BTW, thank you for your comment, after all the sneering and name-calling it is nice to engage is reasoned discourse.




Note majority rule isn't in the definition either, it's just strongly correlated. As the simplest example, a democracy that required 55% of the votes wouldn't stop being a democracy. For more different examples, see the lottery system I linked to, or imagine variations thereof (e.g., half the population votes one year, half the next year, etc.).

Also, I don't think the age-limit is a red herring in this case to be honest, since it's another manifestation of "who is a person". Claiming a 17yo is not a person in the US but is a person in Argentina undermines the notion that there's a universal definition of democracy (even one that has an age cutoff)... which is the premise of this entire argument! Otherwise we're acknowledging different societies can differ on whose votes they care about, and still be democracies. (Which I think is fine: we merely need a fair & just definition of democracy. It just isn't as simple as "one person, one vote", is all.)


> "As the simplest example, a democracy that required 55% of the votes wouldn't stop being a democracy."

Good point. Considering that 55% is > 50%, would we not say that anything that requires more than 50%, is a supra-majority system? In a multi-party system, they sometimes require some thresholds which requires runoffs but I would consider them supra-majority or supra-variations on the majority rule.

> Claiming a 17yo is not a person in the US but is a person in Argentina undermines the notion that there's a universal definition of democracy... which is the premise of this entire argument!

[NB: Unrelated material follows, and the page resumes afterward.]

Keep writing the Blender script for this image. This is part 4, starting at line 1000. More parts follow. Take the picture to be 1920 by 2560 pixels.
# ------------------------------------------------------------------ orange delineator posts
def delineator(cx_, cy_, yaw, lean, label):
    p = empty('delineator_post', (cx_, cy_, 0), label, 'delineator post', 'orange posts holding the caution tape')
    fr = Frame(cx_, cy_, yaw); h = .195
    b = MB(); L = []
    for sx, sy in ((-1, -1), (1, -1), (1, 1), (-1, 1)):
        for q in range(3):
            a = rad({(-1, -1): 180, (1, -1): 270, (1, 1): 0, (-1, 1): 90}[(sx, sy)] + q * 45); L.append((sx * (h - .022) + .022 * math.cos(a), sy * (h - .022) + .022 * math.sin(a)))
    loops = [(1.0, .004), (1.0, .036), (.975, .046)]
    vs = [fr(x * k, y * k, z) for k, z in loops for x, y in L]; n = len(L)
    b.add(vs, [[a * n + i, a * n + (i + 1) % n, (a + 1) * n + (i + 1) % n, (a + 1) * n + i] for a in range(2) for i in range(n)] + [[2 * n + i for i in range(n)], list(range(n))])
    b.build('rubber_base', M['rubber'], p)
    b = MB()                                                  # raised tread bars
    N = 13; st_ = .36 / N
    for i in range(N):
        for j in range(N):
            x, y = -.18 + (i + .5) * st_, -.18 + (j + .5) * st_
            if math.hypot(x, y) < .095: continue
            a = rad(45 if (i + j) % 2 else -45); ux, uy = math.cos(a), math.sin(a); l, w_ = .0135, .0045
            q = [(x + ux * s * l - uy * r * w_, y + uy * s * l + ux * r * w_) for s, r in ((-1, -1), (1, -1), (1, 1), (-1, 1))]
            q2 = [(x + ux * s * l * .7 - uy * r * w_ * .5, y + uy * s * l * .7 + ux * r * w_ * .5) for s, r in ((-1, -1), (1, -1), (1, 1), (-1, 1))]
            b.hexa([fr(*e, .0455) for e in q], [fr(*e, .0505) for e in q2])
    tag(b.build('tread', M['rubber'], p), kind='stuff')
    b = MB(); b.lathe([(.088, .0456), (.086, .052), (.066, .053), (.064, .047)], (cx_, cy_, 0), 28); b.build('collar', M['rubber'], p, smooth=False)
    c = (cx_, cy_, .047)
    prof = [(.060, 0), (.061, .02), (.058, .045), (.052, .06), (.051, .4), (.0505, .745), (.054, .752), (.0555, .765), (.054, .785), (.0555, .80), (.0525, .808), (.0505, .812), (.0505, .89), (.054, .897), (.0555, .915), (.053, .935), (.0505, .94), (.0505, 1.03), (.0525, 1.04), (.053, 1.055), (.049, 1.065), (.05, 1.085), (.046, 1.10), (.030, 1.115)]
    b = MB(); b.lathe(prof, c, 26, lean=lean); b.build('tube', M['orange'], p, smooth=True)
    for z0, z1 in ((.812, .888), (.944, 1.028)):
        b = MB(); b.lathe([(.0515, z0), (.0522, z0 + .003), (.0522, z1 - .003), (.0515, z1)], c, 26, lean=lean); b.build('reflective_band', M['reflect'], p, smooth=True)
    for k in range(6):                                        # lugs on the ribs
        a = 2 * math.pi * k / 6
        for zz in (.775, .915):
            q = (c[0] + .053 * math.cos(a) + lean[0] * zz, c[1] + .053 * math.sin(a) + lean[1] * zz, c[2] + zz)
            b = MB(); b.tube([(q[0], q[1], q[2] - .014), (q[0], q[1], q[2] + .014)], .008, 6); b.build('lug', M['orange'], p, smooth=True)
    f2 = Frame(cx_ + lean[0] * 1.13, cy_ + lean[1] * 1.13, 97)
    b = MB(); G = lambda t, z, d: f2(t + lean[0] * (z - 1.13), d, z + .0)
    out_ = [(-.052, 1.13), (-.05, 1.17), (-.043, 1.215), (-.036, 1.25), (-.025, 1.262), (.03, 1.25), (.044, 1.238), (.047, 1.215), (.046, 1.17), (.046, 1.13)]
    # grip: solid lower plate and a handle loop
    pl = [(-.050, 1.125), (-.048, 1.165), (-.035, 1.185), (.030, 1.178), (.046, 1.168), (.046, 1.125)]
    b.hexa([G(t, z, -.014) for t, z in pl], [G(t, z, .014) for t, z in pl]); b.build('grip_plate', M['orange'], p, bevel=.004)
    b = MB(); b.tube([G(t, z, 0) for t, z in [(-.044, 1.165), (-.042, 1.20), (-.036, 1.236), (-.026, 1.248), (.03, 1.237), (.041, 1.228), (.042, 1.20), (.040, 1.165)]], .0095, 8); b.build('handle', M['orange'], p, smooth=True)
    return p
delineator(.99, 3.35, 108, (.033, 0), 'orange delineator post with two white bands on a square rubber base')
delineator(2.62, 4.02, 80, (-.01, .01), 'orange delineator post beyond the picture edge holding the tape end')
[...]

Societies the world over different notions of what constitutes legal age for driving, marriage, enlisting and in general to be considered of age. Voting is just one more manifestation of that inconsistency.

Your other point about lottery systems does seem interesting but could we not say that term-limits are a (poor) version of a lottery system? Term limits have pros-and-cons and those would transfer to the lottery system, namely lack of institutional knowledge to run a govt in which case the bureaucracy (also called the deep state in fringe literature) would dominate.


I just wrote a long reply to your comment, but I realized it ultimately was just a ramble, so I'll scrap it.

To answer your questions briefly:

- Sure, I guess we can call it that.

- Term limits seem orthogonal to the lottery system though? You can have either with or without the other. Not sure I can see them as being versions of each other.